Why we can't buy our way out

Thursday, January 8, 2009

When I posted a summary of our brainstorming sessions a while back, I noted my concerns with approaches to raising awareness of climate change and of the impacts of our decisions that go about it by providing us simply with more information. It sounds like a good idea: the more we know, the better the decisions we'll make. It's got to be true to some extent, but my concern is that emphasizing the focus of optimising purchasing choices isn't good for your mental health. For one thing, it can so easily lead to a feeling of being burned out ("green fatigue" I've heard it called).

But there's something else this shift of focus does.
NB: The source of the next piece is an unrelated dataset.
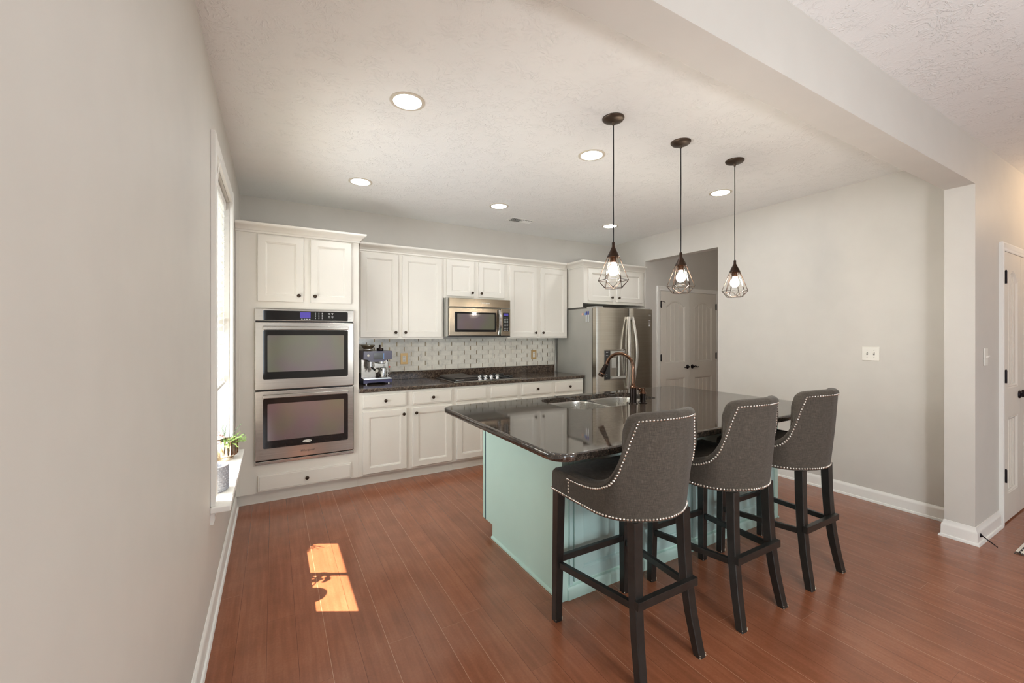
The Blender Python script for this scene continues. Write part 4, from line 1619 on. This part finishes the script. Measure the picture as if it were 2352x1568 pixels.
    low = [B[i] + Vector((0, 0, 0.010)) - inward(i, 0) * 0.0015 for i in range(n)]
    lowf = [Vector((-0.2465, 0.262, ZB + 0.010))] + low + [Vector((0.2465, 0.262, ZB + 0.010))]
    nails(lowf, 0.0152)
    nails([Vector((-0.235, 0.2635, ZB + 0.010)), Vector((0.235, 0.2635, ZB + 0.010))], 0.0152)
    for s in (-1, 1):
        nails([Vector((s * 0.2495, 0.122, 0.740)), Vector((s * 0.2495, 0.122, ZB + 0.02))], 0.0152)
    mb.build('nailhead_trim', M['nail'], st, 60)
    # legs
    def leg(P, w0, w1, d0, d1):
        mbl = MB()
        lps_ = []
        m = len(P) - 1
        for i, p in enumerate(P):
            t_ = i / m
            w, d = w0 + (w1 - w0) * t_, d0 + (d1 - d0) * t_
            b_ = 0.003
            lps_.append([(p[0] - w / 2 + b_, p[1] - d / 2, p[2]), (p[0] + w / 2 - b_, p[1] - d / 2, p[2]), (p[0] + w / 2, p[1] - d / 2 + b_, p[2]), (p[0] + w / 2, p[1] + d / 2 - b_, p[2]),
                         (p[0] + w / 2 - b_, p[1] + d / 2, p[2]), (p[0] - w / 2 + b_, p[1] + d / 2, p[2]), (p[0] - w / 2, p[1] + d / 2 - b_, p[2]), (p[0] - w / 2, p[1] - d / 2 + b_, p[2])])
        mbl.loops(lps_, True, True)
        lg = mbl.build('leg', M['stool_wood'], st, 40)
        mw_ = MB()                       # rubbed-off paint on the foot edges
        p = P[-1]
        for q in range(5):
            zz = random.uniform(0.003, 0.022)
            ex = random.choice((-1, 1))
            mw_.ball((p[0] + ex * (w1 / 2 - 0.001), p[1] - d1 / 2 + 0.001, p[2] + zz), random.uniform(0.0014, 0.003), (1, 1, 1.6), 6, 4)
        mw_.build('scuffs', M['wear'], lg)
    for s in (-1, 1):
        leg([(s * 0.222, 0.237, ZB), (s * 0.226, 0.241, 0.3), (s * 0.230, 0.244, 0.0)], 0.046, 0.038, 0.046, 0.038)
        leg([(s * 0.150, -0.196, ZB), (s * 0.153, -0.200, 0.48), (s * 0.158, -0.209, 0.32), (s * 0.166, -0.226, 0.18), (s * 0.174, -0.246, 0.07), (s * 0.180, -0.260, 0.0)], 0.048, 0.040, 0.046, 0.036)
    def bar(a, b, w, h_, nm='stretcher'):
        a, b = Vector(a), Vector(b)
        dv = (b - a)
        side = Vector((dv.y, -dv.x, 0)).normalized() * w / 2
        up = Vector((0, 0, h_ / 2))
        MB().hexa([a - side - up, a + side - up, a + side + up, a - side + up], [b - side - up, b + side - up, b + side + up, b - side + up], 0.002).build(nm, M['stool_wood'], st)
    for s in (-1, 1):
        bar((s * 0.224, 0.225, 0.282), (s * 0.164, -0.200, 0.300), 0.022, 0.030)
    bar((-0.21, 0.240, 0.305), (0.21, 0.240, 0.305), 0.022, 0.032)
    bar((-0.185, -0.236, 0.322), (0.185, -0.236, 0.322), 0.026, 0.036)
    st.location = (x, y, 0)
    return st


s1 = make_stool(1.727, 1.450, 'charcoal linen nailhead bar stool nearest the sink end of the island')
for x, lab in ((2.400, 'charcoal linen nailhead bar stool in the middle of the island row'), (3.045, 'charcoal linen nailhead bar stool closest to the bare right wall')):
    c = dup(s1)
    c.location = (x, 1.450, 0)
    c['label'] = lab


# ------------------------------------------------------------------ pendants
def make_pendant(x, y, label):
    p = thing('pendant_lamp', (0, 0, H), label, 'pendant lamp', 'wire cage pendants over the island')
    MB().lathe([(0.066, -0.0005), (0.066, -0.006), (0.058, -0.016), (0.035, -0.024), (0.010, -0.027), (0.006, -0.045), (0, -0.046)], (0, 0, H), (0, 0, 1), 36, True).build('canopy', M['canopy'], p)
    MB().tube([(0, 0, H - 0.04), (0.0015, 0, 2.45), (-0.001, 0, 2.25), (0.001, 0, 2.1), (0, 0, 1.97)], 0.0036, 8).build('cord', M['black'], p)
    ZC = 1.890
    MB().lathe([(0.0065, 0.095), (0.009, 0.092), (0.0095, 0.066), (0.014, 0.058), (0.036, 0.012), (0.038, 0.004), (0.036, 0.0), (0.028, 0.002), (0, 0.02)], (0, 0, ZC), (0, 0, 1), 30).build('cap', M['cage'], p)
    MB().lathe([(0.017, 0.01), (0.019, 0.004), (0.019, -0.026), (0.016, -0.030)], (0, 0, ZC), (0, 0, 1), 22, True, True).build('socket', M['copper'], p)
    cg = MB()
    n = 6
    r1, z1, r2, z2 = 0.090, 1.751, 0.056, 1.705
    wr = 0.0017
    up = [(r1 * math.cos(2 * PI * (k + 0.25) / n), r1 * math.sin(2 * PI * (k + 0.25) / n), z1) for k in range(n)]
    lo = [(r2 * math.cos(2 * PI * (k + 0.75) / n), r2 * math.sin(2 * PI * (k + 0.75) / n), z2) for k in range(n)]
    for k in range(n):
        a = 2 * PI * (k + 0.25) / n
        tx, ty = -math.sin(a), math.cos(a)
        for s in (-1, 1):
            cg.tube([(0.036 * math.cos(a) + s * 0.007 * tx, 0.036 * math.sin(a) + s * 0.007 * ty, ZC + 0.002), (up[k][0] + s * 0.002 * tx, up[k][1] + s * 0.002 * ty, z1)], wr, 6)
        cg.tube([up[k], up[(k + 1) % n]], wr, 6)
        cg.tube([lo[k], lo[(k + 1) % n]], wr, 6)
        cg.tube([up[k], lo[k]], wr, 6)
        cg.tube([up[(k + 1) % n], lo[k]], wr, 6)
    cg.build('wire_cage', M['cage'], p)
    b = MB()
    b.lathe([(0.0135, -0.026), (0.0135, -0.042), (0.018, -0.050), (0.026, -0.058), (0.0305, -0.072), (0.0305, -0.082), (0.026, -0.097), (0.016, -0.107), (0, -0.110)], (0, 0, ZC), (0, 0, 1), 26, True)
    b.build('bulb', M['bulb'], p, 80)
    p.location = (x, y, H)
    return p


p1 = make_pendant(2.074, 1.905, 'black wire cage pendant hanging nearest the window end of the island')
for x, y, lab in ((2.700, 1.911, 'black wire cage pendant in the middle of the row of three'), (3.318, 1.912, 'black wire cage pendant hanging closest to the bare right wall')):
    c = dup(p1)
    c.location = (x, y, H)
    c['label'] = lab


# ------------------------------------------------------------------ ceiling fittings
def make_can(x, y, label):
    c = thing('recessed_light', (0, 0, H), label, 'ceiling light', 'recessed ceiling lights')
    MB().lathe([(0.098, -0.0005), (0.098, -0.004), (0.092, -0.007), (0.078, -0.006), (0.076, -0.001)], (0, 0, H), (0, 0, 1), 40).build('trim_ring', M['ring'], c)
    MB().lathe([(0.0765, -0.003), (0.0, -0.0035)], (0, 0, H), (0, 0, 1), 36, True).build('lens', M['can'], c)
    c.location = (x, y, H)
    return c


cans = [(0.930, 2.347, 'large round recessed light nearest the viewer and the window wall'),
        (0.925, 3.786, 'recessed light over the floor before the oven tower'),
        (2.307, 2.377, 'recessed light beside the first pendant canopy, over the sink'),
        (2.289, 3.798, 'recessed light in front of the microwave, beside the ceiling vent'),
        (3.890, 2.409, 'recessed light beside the pendant nearest the right wall'),
        (3.841, 3.828, 'recessed light in front of the refrigerator')]
c0 = make_can(*cans[0])
for x, y, lab in cans[1:]:
    c = dup(c0)
    c.location = (x, y, H)
    c['label'] = lab
vt = thing('ceiling_vent', (2.76, 4.15, H), 'small louvred white register in the ceiling before the upper cabinets', 'vent')
mb = MB()
mb.box(2.60, 2.925, 4.075, 4.225, H - 0.006, H - 0.0005, 0.002)
mb.build('frame', M['trim'], vt)
MB().box(2.632, 2.895, 4.10, 4.20, H - 0.0066, H - 0.0055).build('duct_dark', M['slot'], vt)
mb = MB()
for i in range(13):
    x = 2.642 + i * 0.0205
    s = 0.006 if i > 6 else -0.006
    mb.hexa([(x, 4.102, H - 0.006), (x + 0.002, 4.102, H - 0.006), (x + 0.002, 4.198, H - 0.006), (x, 4.198, H - 0.006)],
            [(x + s, 4.102, H - 0.014), (x + s + 0.002, 4.102, H - 0.014), (x + s + 0.002, 4.198, H - 0.014), (x + s, 4.198, H - 0.014)])
mb.box(2.758, 2.770, 4.102, 4.198, H - 0.013, H - 0.006)
mb.build('louvres', M['trim'], vt)

# ------------------------------------------------------------------ switches
sw = thing('light_switch', (XR, 1.566, 1.256), 'white double toggle switch plate on the bare right wall', 'light switch')
mb = MB()
yz = rrect(1.505, 1.628, 1.196, 1.316, 0.006)
yz2 = [(1.566 + (a - 1.566) * 0.93, 1.256 + (b - 1.256) * 0.93) for a, b in yz]
mb.loops([[(XR - 0.0002, a, b) for a, b in yz], [(XR - 0.003, a, b) for a, b in yz], [(XR - 0.007, a, b) for a, b in yz2]], True, True)
mb.build('plate', M['ivory'], sw)
for y in (1.590, 1.543):
    mb = MB()
    mb.box(XR - 0.0078, XR - 0.006, y - 0.005, y + 0.005, 1.245, 1.268)
    mb.lathe([(0.0025, 0), (0.0025, 0.001)], (XR - 0.007, y, 1.286), (-1, 0, 0), 10, True, True)
    mb.lathe([(0.0025, 0), (0.0025, 0.001)], (XR - 0.007, y, 1.226), (-1, 0, 0), 10, True, True)
    mb.build('toggle_slot', M['slot'], sw)
    MB().hexa([(XR - 0.007, y - 0.004, 1.250), (XR - 0.007, y + 0.004, 1.250), (XR - 0.007, y + 0.004, 1.262), (XR - 0.007, y - 0.004, 1.262)],
              [(XR - 0.020, y - 0.003, 1.262), (XR - 0.020, y + 0.003, 1.262), (XR - 0.020, y + 0.003, 1.270), (XR - 0.020, y - 0.003, 1.270)], 0.001).build('toggle', M['ivory'], sw)
sw = thing('light_switch', (4.60, 0.89, 1.262), 'white single toggle switch plate beside the hall closet door', 'light switch')
MB().box(4.560, 4.640, 0.883, 0.8898, 1.202, 1.324, 0.003).build('plate', M['ivory'], sw)
MB().hexa([(4.594, 0.883, 1.256), (4.606, 0.883, 1.256), (4.606, 0.883, 1.270), (4.594, 0.883, 1.270)],
          [(4.596, 0.866, 1.266), (4.604, 0.866, 1.266), (4.604, 0.866, 1.274), (4.596, 0.866, 1.274)], 0.001).build('toggle', M['ivory'], sw)

# ------------------------------------------------------------------ door stop and rug by the hall
ds = thing('door_stop', (4.43, 0.865, 0.06), 'thin black spring door stop on the column baseboard', 'door stop')
MB().lathe([(0.013, 0), (0.013, 0.004), (0.007, 0.010)], (4.43, 0.8765, 0.060), (0, -1, 0), 14, True, True).build('mount', M['hinge'], ds)
MB().tube([(4.43, 0.868, 0.060), (4.402, 0.828, 0.046), (4.374, 0.788, 0.032)], [0.004, 0.0035, 0.003], 8).build('spring', M['hinge'], ds)
rg = thing('area_rug', (4.9, 0.3, 0), 'black and cream striped fringed rug on the hall floor at the right edge', 'rug')
MB().box(4.475, 5.35, -0.35, 0.730, 0.0005, 0.010, 0.003).build('rug_pile', M['rug'], rg)
mb = MB()
for i in range(120):
    y = -0.345 + i * 0.009
    mb.tube([(4.477, y, 0.006), (4.455, y + random.uniform(-.003, .003), 0.004), (4.435 + random.uniform(-.006, .006), y + random.uniform(-.006, .006), 0.003)], 0.0022, 5)
mb.build('fringe', M['slot'], rg)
It helps us to ignore the fact that we're so much more than just consumers. Raj Patel says it plainly in Stuffed and Starved, pg. 312:
The honey trap of ethical consumerism is to think that the only means of communication we have with producers is through the market, and that the only way we can take collective action is to persuade everyone else to shop like us. It alters our relationship to the possibility of social change. It makes us think we are consumers in the great halls of democracy, which we can pluck off the shevles in the shops. But we are not consumers of democracy. We are its proprietors. And democracy happens not merely when we shop, but thorughout our lives. The connection between those who eat and those who grow food cannot be measured in terms of brand loyalty points or dollars spent. To short-cut the food system, and to know the people who grow our food, is more than to broker a relationship between buyer and seller. It is to build a human contact that goes beyond a simple transaction and that recognizes certain kinds of commonality, certain kinds of subjugation, and struggles, fights, for an end to the systemic inequalities in power which shape the way rich and poor live today.

2 comments:

catenary said...

This is all true. But as one of the pushers for awareness actions, I need to clarify.

When I talked about awareness in that brainstorming session I made the mistake of using consumption scenarios, which devolved into talking about, say, which company is greener than which other.

That wasn't my intention, nor what I had in mind. Rather, I was envisioning a way to help us understand all the ways in which we are connected to the larger system, and to help us explore the effects of our actions, not (just) in terms of consumer choice, but in terms of public policy, community participation, and even personal health.

The project is still very vague, and as you see I keep having trouble describing it, but I'll be careful to avoid using consumer choice issues in my pitch. I completely share your conviction that we can't buy our way out.

Jon said...

Yup, I think such a facility as you suggest would be of enormous benefit. And even raising awareness of consumer choices would be helpful, no doubt but, as I say, only to an extent. I hope my post doesn't suggest I'm against raising awareness!

(One point: In all these raising awareness schemes I still suspect the problem of overwhelming users would have to be addressed. It's a big, complicated world -- and I just want to eat a banana.)